Johns Hopkins sociologists take in-depth look at disparate paths of Baltimore youth

Stefanie DeLuca, Kathryn Edin among co-authors of recently released 'Coming of Age in the Other America'

Not all research happens in a lab.

In the case of the newly released Coming of Age in the Other America, co-authored by Johns Hopkins sociologist Stefanie DeLuca, the core research took place on sofas and at kitchen tables in Baltimore homes. To get a sense of how children born into city public housing in the 1980s and 1990s were faring as young adults, she spent hours interviewing them in their own houses.

The process turned out to be "incredibly intimate," she says. "You sit down with a stranger, and if you're doing your work well, you're able to create the kind of conversation that invites vulnerability, humor, and honesty ... in exchange for openness, empathy, and lack of judgment."

The result is an in-depth portrait of the lives of young Baltimoreans, looking at factors that have helped them or hindered them on their path to adulthood. DeLuca wrote the book along with Johns Hopkins sociologist and Bloomberg Distinguished Professor Kathryn Edin and Susan Clampet-Lundquist of St. Joseph's University.

The researchers followed up on an initial 2003-2004 study of parents living in Baltimore's public housing projects by turning to 150 of their children as they reached adulthood in 2010. They conducted more interviews in 2012.

Then last spring, as the sociologists pulled together more than a decade of research, Baltimore gained national attention with the death of Freddie Gray and the unrest that followed. Though not framed specifically in response to these events, Coming of Age in the Other America addresses the uprising as one piece of an overall narrative of Baltimore that fails to accurately represent the city's youth.

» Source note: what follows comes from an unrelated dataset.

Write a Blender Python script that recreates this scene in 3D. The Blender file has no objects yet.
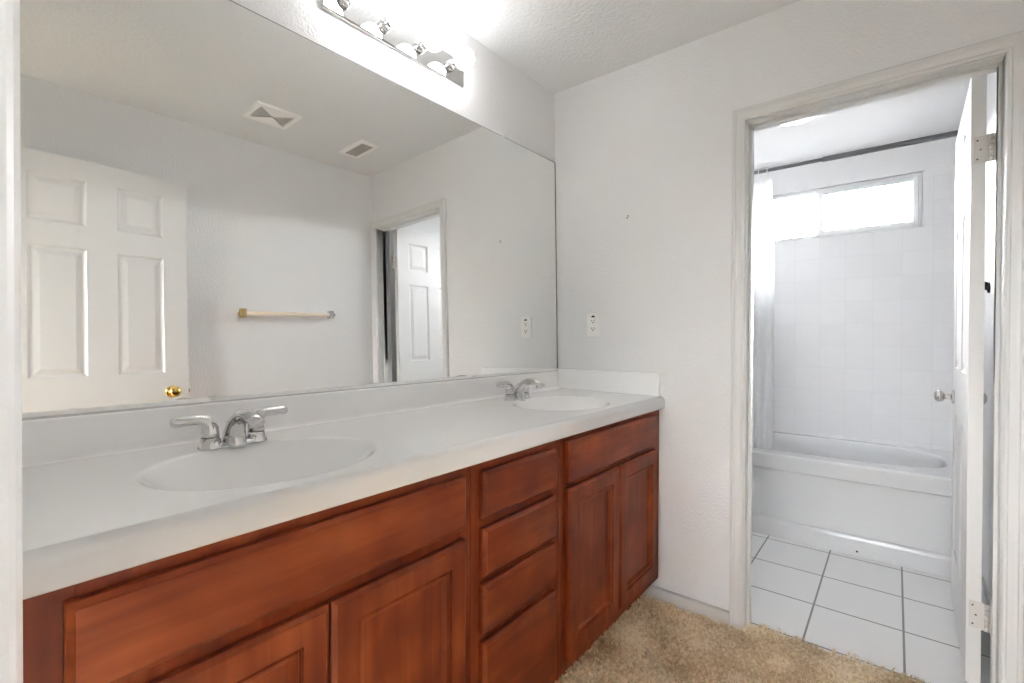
import bpy, bmesh, math, random
from mathutils import Vector, Matrix
from mathutils.geometry import delaunay_2d_cdt

random.seed(4)
scene = bpy.context.scene
col = scene.collection

# ------------------------------------------------------------------ camera
CAM = Vector((1.3761, -2.0759, 1.1712))
YAW, PITCH, ROLL, FPX = 0.6779, -0.0079, 0.0030, 476.23
F = Vector((-math.sin(YAW) * math.cos(PITCH), math.cos(YAW) * math.cos(PITCH), math.sin(PITCH)))
R0 = F.cross(Vector((0, 0, 1))).normalized()
U0 = R0.cross(F)
RX = R0 * math.cos(ROLL) + U0 * math.sin(ROLL)
UX = -R0 * math.sin(ROLL) + U0 * math.cos(ROLL)
cd = bpy.data.cameras.new('camera')
cam = bpy.data.objects.new('camera', cd)
col.objects.link(cam)
M3 = Matrix((RX, UX, -F)).transposed()
cam.matrix_world = Matrix.Translation(CAM) @ M3.to_4x4()
cd.sensor_width = 36.0
cd.lens = FPX / 1024 * 36.0
cd.clip_start = 0.02
scene.camera = cam

# ------------------------------------------------------------------ world, exposure
world = bpy.data.worlds.new('world')
scene.world = world
world.use_nodes = True
bg = world.node_tree.nodes['Background']
bg.inputs['Strength'].default_value = 51.0
wn, wl = world.node_tree.nodes, world.node_tree.links
wt = wn.new('ShaderNodeTexCoord'); wsep = wn.new('ShaderNodeSeparateXYZ'); wr = wn.new('ShaderNodeValToRGB')
wl.new(wt.outputs['Generated'], wsep.inputs[0]); wl.new(wsep.outputs['Z'], wr.inputs['Fac']); wl.new(wr.outputs['Color'], bg.inputs['Color'])
wr.color_ramp.elements[0].position = 0.0; wr.color_ramp.elements[0].color = (.03, .03, .03, 1)      # ground
wr.color_ramp.elements[1].position = 0.03; wr.color_ramp.elements[1].color = (0.95, 0.975, 1.0, 1)   # bright overcast sky
BULB_STRENGTH = 4.4
DOME_STRENGTH = 1.0
vs = scene.view_settings
vs.view_transform = 'Standard'
vs.look = 'None'
vs.gamma = 1.0
vs.use_curve_mapping = False
vs.exposure = 2.10
scene.cycles.max_bounces = 14
scene.cycles.diffuse_bounces = 8
scene.cycles.glossy_bounces = 6
scene.cycles.transmission_bounces = 6
scene.cycles.sample_clamp_indirect = 6.0

# ------------------------------------------------------------------ materials
def mat(name, color=(.8, .8, .8), rough=.5, metal=0.0, spec=None, coat=0.0):
    m = bpy.data.materials.new(name)
    m.use_nodes = True
    b = m.node_tree.nodes['Principled BSDF']
    b.inputs['Base Color'].default_value = (*color, 1)
    b.inputs['Roughness'].default_value = rough
    b.inputs['Metallic'].default_value = metal
    if spec is not None: b.inputs['Specular IOR Level'].default_value = spec
    if coat: b.inputs['Coat Weight'].default_value = coat; b.inputs['Coat Roughness'].default_value = .12
    return m

def nodes(m):
    nt = m.node_tree
    return nt, nt.nodes, nt.links, nt.nodes['Principled BSDF']

def plaster(name, color, scale=95, dist=.0016, rough=.55):
    m = mat(name, color, rough, spec=.35)
    nt, N, L, b = nodes(m)
    tc = N.new('ShaderNodeTexCoord')
    n = N.new('ShaderNodeTexNoise'); n.inputs['Scale'].default_value = scale; n.inputs['Detail'].default_value = 2.0
    r = N.new('ShaderNodeValToRGB'); r.color_ramp.elements[0].position = .42; r.color_ramp.elements[1].position = .62
    bp = N.new('ShaderNodeBump'); bp.inputs['Strength'].default_value = .55; bp.inputs['Distance'].default_value = dist
    L.new(tc.outputs['Object'], n.inputs['Vector']); L.new(n.outputs['Fac'], r.inputs['Fac'])
    L.new(r.outputs['Color'], bp.inputs['Height']); L.new(bp.outputs['Normal'], b.inputs['Normal'])
    return m

def wood(name, axis):
    m = mat(name, (.3, .08, .03), .42, spec=.16, coat=.05)
    nt, N, L, b = nodes(m)
    tc = N.new('ShaderNodeTexCoord')
    oi = N.new('ShaderNodeObjectInfo')
    mp = N.new('ShaderNodeMapping')
    sc_ = {'y': (26, 1.7, 26), 'z': (26, 26, 1.7)}[axis]
    mp.inputs['Scale'].default_value = sc_
    off = N.new('ShaderNodeCombineXYZ')
    mul = N.new('ShaderNodeMath'); mul.operation = 'MULTIPLY'; mul.inputs[1].default_value = 37.0
    L.new(oi.outputs['Random'], mul.inputs[0])
    for i in range(3): L.new(mul.outputs[0], off.inputs[i])
    L.new(tc.outputs['Object'], mp.inputs['Vector']); L.new(off.outputs[0], mp.inputs['Location'])
    n1 = N.new('ShaderNodeTexNoise'); n1.inputs['Scale'].default_value = 1.0; n1.inputs['Detail'].default_value = 5; n1.inputs['Distortion'].default_value = .7
    L.new(mp.outputs['Vector'], n1.inputs['Vector'])
    n2 = N.new('ShaderNodeTexNoise'); n2.inputs['Scale'].default_value = 6.5; n2.inputs['Detail'].default_value = 2.5
    ad = N.new('ShaderNodeVectorMath'); ad.operation = 'ADD'
    L.new(tc.outputs['Object'], ad.inputs[0]); L.new(off.outputs[0], ad.inputs[1]); L.new(ad.outputs[0], n2.inputs['Vector'])
    mx = N.new('ShaderNodeMix'); mx.data_type = 'FLOAT'; mx.inputs[0].default_value = .55
    L.new(n1.outputs['Fac'], mx.inputs[2]); L.new(n2.outputs['Fac'], mx.inputs[3])
    cr = N.new('ShaderNodeValToRGB')
    e = cr.color_ramp.elements
    e[0].position = .30; e[0].color = WOOD_DARK
    e[1].position = .70; e[1].color = WOOD_LIGHT
    k = e.new(.5); k.color = WOOD_MID
    L.new(mx.outputs[0], cr.inputs['Fac']); L.new(cr.outputs['Color'], b.inputs['Base Color'])
    return m
WOOD_DARK = (.080, .012, .0035, 1)
WOOD_MID = (.165, .029, .0075, 1)
WOOD_LIGHT = (.265, .060, .016, 1)

def tile(name, color, grout, bw, bh, ox, oy, mortar, plane, rough, bump=.25):
    m = mat(name, color, rough, spec=.5)
    nt, N, L, b = nodes(m)
    tc = N.new('ShaderNodeTexCoord'); sp = N.new('ShaderNodeSeparateXYZ'); cb = N.new('ShaderNodeCombineXYZ')
    L.new(tc.outputs['Object'], sp.inputs[0])
    a1 = N.new('ShaderNodeMath'); a1.operation = 'SUBTRACT'; a1.inputs[1].default_value = ox
    a2 = N.new('ShaderNodeMath'); a2.operation = 'SUBTRACT'; a2.inputs[1].default_value = oy
    L.new(sp.outputs[plane[0]], a1.inputs[0]); L.new(sp.outputs[plane[1]], a2.inputs[0])
    L.new(a1.outputs[0], cb.inputs[0]); L.new(a2.outputs[0], cb.inputs[1])
    br = N.new('ShaderNodeTexBrick'); br.offset = 0; br.squash = 1
    br.inputs['Scale'].default_value = 1; br.inputs['Brick Width'].default_value = bw; br.inputs['Row Height'].default_value = bh
    br.inputs['Mortar Size'].default_value = mortar; br.inputs['Mortar Smooth'].default_value = .25
    c2 = tuple(c * .97 for c in color)
    br.inputs['Color1'].default_value = (*color, 1); br.inputs['Color2'].default_value = (*c2, 1); br.inputs['Mortar'].default_value = (*grout, 1)
    L.new(cb.outputs[0], br.inputs['Vector']); L.new(br.outputs['Color'], b.inputs['Base Color'])
    bp = N.new('ShaderNodeBump'); bp.inputs['Strength'].default_value = bump; bp.inputs['Distance'].default_value = .002; bp.invert = True
    L.new(br.outputs['Fac'], bp.inputs['Height']); L.new(bp.outputs['Normal'], b.inputs['Normal'])
    return m

def emit(name, color, strength):
    m = mat(name, (.9, .9, .9), .3)
    nt, N, L, b = nodes(m)
    b.inputs['Emission Color'].default_value = (*color, 1)
    b.inputs['Emission Strength'].default_value = strength
    return m

M = {}
M['wall'] = plaster('wall_paint', (.840, .842, .848))
M['ceil'] = plaster('ceiling_paint', (.785, .800, .815), 70, .0014, .7)
M['tubwall'] = plaster('white_wall_paint', (.88, .88, .885), 80, .0008)
M['trim'] = mat('trim_paint', (.745, .745, .735), .35)
M['base'] = mat('baseboard_paint', (.66, .66, .65), .4)
M['door'] = mat('door_paint', (.80, .795, .785), .35)
M['vwood'] = wood('cherry_wood_vertical', 'z')
M['hwood'] = wood('cherry_wood_horizontal', 'y')
M['dark'] = mat('dark_recess', (.02, .012, .01), .8)
M['marble'] = mat('cultured_marble', (.95, .95, .948), .14, spec=.2)
M['chrome'] = mat('chrome', (.66, .655, .65), .07, 1.0)
M['polish'] = mat('polished_chrome', (.72, .715, .71), .05, 1.0)
M['brass'] = mat('brass', (.78, .52, .16), .16, 1.0)
M['oldbrass'] = mat('dull_brass', (.50, .37, .17), .35, 1.0)
M['nickel'] = mat('satin_nickel', (.62, .60, .57), .2, 1.0)
M['mirror'] = mat('mirror_silver', (.905, .91, .895), .0, 1.0)
M['edge'] = mat('mirror_edge', (.26, .25, .235), .3)
M['chan'] = mat('channel_metal', (.90, .90, .89), .3, .25)
M['clear'] = mat('clear_plastic', (.85, .86, .85), .12)
M['bulb'] = emit('lit_bulb', (1.0, .995, .985), BULB_STRENGTH)
M['dome'] = emit('lit_dome', (.97, .985, 1.0), DOME_STRENGTH)
M['plastic'] = mat('white_plastic', (.93, .92, .905), .3)
M['slot'] = mat('slot_dark', (.05, .045, .04), .5)
M['cream'] = mat('cream_bar', (.90, .80, .66), .4)
def vinyl():
    m = mat('window_vinyl', (.88, .885, .89), .3)
    nt, N, L, b = nodes(m)
    t = N.new('ShaderNodeBsdfTranslucent'); t.inputs['Color'].default_value = (.9, .91, .92, 1)
    mx = N.new('ShaderNodeMixShader'); mx.inputs[0].default_value = .07
    L.new(b.outputs[0], mx.inputs[1]); L.new(t.outputs[0], mx.inputs[2]); L.new(mx.outputs[0], N['Material Output'].inputs['Surface'])
    return m
M['vinyl'] = vinyl()
M['acrylic'] = mat('white_tub', (.74, .74, .745), .2)
M['black'] = mat('black_metal', (.03, .032, .035), .4, .3)
M['rod'] = mat('gunmetal_rod', (.10, .105, .11), .5, .3)
M['tilewall'] = tile('white_wall_tile', (.87, .87, .88), (.81, .81, .82), .1485, .152, .070, .057, .0022, (0, 2), .38)
M['tileside'] = tile('white_side_tile', (.87, .87, .88), (.81, .81, .82), .1485, .152, .010, .057, .0022, (1, 2), .38)
M['tilefloor'] = tile('white_floor_tile', (.90, .895, .89), (.27, .265, .26), .3075, .325, .795 - .3075 * 4, .405 - .325 * 4, .0042, (0, 1), .3)
M['hinge'] = mat('painted_hinge', (.68, .66, .63), .45)

def glass(name='window_glass', tr=1.0):
    m = bpy.data.materials.new(name); m.use_nodes = True
    nt = m.node_tree; N = nt.nodes; L = nt.links
    N.remove(N['Principled BSDF'])
    t = N.new('ShaderNodeBsdfTransparent'); t.inputs[0].default_value = (tr, tr, tr, 1); g = N.new('ShaderNodeBsdfGlossy'); g.inputs['Roughness'].default_value = .02
    fr = N.new('ShaderNodeFresnel'); fr.inputs['IOR'].default_value = 1.45
    mx = N.new('ShaderNodeMixShader')
    L.new(fr.outputs[0], mx.inputs[0]); L.new(t.outputs[0], mx.inputs[1]); L.new(g.outputs[0], mx.inputs[2])
    L.new(mx.outputs[0], N['Material Output'].inputs['Surface'])
    return m
M['glass'] = glass()
M['tint'] = glass('added_window_tint', .35)  # dims the sky light let in by the added hallway window

def fabric():
    m = bpy.data.materials.new('curtain_fabric'); m.use_nodes = True
    nt = m.node_tree; N = nt.nodes; L = nt.links
    b = N['Principled BSDF']; b.inputs['Base Color'].default_value = (.93, .93, .93, 1); b.inputs['Roughness'].default_value = .7
    t = N.new('ShaderNodeBsdfTranslucent'); t.inputs['Color'].default_value = (.95, .955, .96, 1)
    mx = N.new('ShaderNodeMixShader'); mx.inputs[0].default_value = .6
    L.new(b.outputs[0], mx.inputs[1]); L.new(t.outputs[0], mx.inputs[2]); L.new(mx.outputs[0], N['Material Output'].inputs['Surface'])
    return m
M['curtain'] = fabric()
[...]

"This isn't just about Baltimore. This is about the chances that a poor child will become a middle-class adult, and the fact that these chances are becoming less and less likely."
Stefanie DeLuca, Johns Hopkins sociologist

"The national picture in Baltimore was never optimistic and balanced to begin with," DeLuca says. "What most people know about Baltimore they know from Homicide or The Corner or The Wire."

Though all of the book's subjects were born in distressed environments—"some of the most physically and socially degraded spaces in our nation," the researchers write—the book offers "a strong corrective to the popular perception of this group as being swept up in crime and delinquency." Contrary to mainstream media representation, the researchers found that the majority of the youth were "actively resisting the street, determined to be 'about something else,' and hungry for postsecondary education and careers." In most cases, they were far better off than their parents, completing their high school educations and holding employment at much higher rates.

Yet the book also resists a rosy picture, presenting a decidedly "glass half full and glass half empty" portrait. As the researchers prepare to leave their subjects in 2012, they write, "too few had become all that they had hoped to be—and were probably capable of becoming." Many struggled with low-wage, unstable jobs at the bottom rung of the economy, far removed from middle-class aspirations.

The researchers specifically examine the consequences of policies that helped move the children out of Baltimore's notorious high-rise public housing complexes, including the Moving to Opportunity program, which provided vouchers for families to shift to wealthier neighborhoods.

But their interviews also consistently reveal the impact of more personal factors. Critical to success for many adolescents was landing on what the researchers call "an identity project"—a consuming, defining passion such as writing poetry, building pigeon coops, attending anime festivals. Those who never found that type of life raft, the researchers write, "had no map, no foothold on their future."

The book's title points to Michael Harrington's seminal 1962 book The Other America, known for "galvanizing the war on poverty," DeLuca says. By aligning themselves with that work, she says, the authors attempt to "engage in this bigger conversation about inequality in America."

Says DeLuca: "This isn't just about Baltimore. This is about the chances that a poor child will become a middle-class adult, and the fact that these chances are becoming less and less likely. Why do we continue to see cycles of intergenerational disadvantage? At what points do we see progress, and at what points can we intervene?"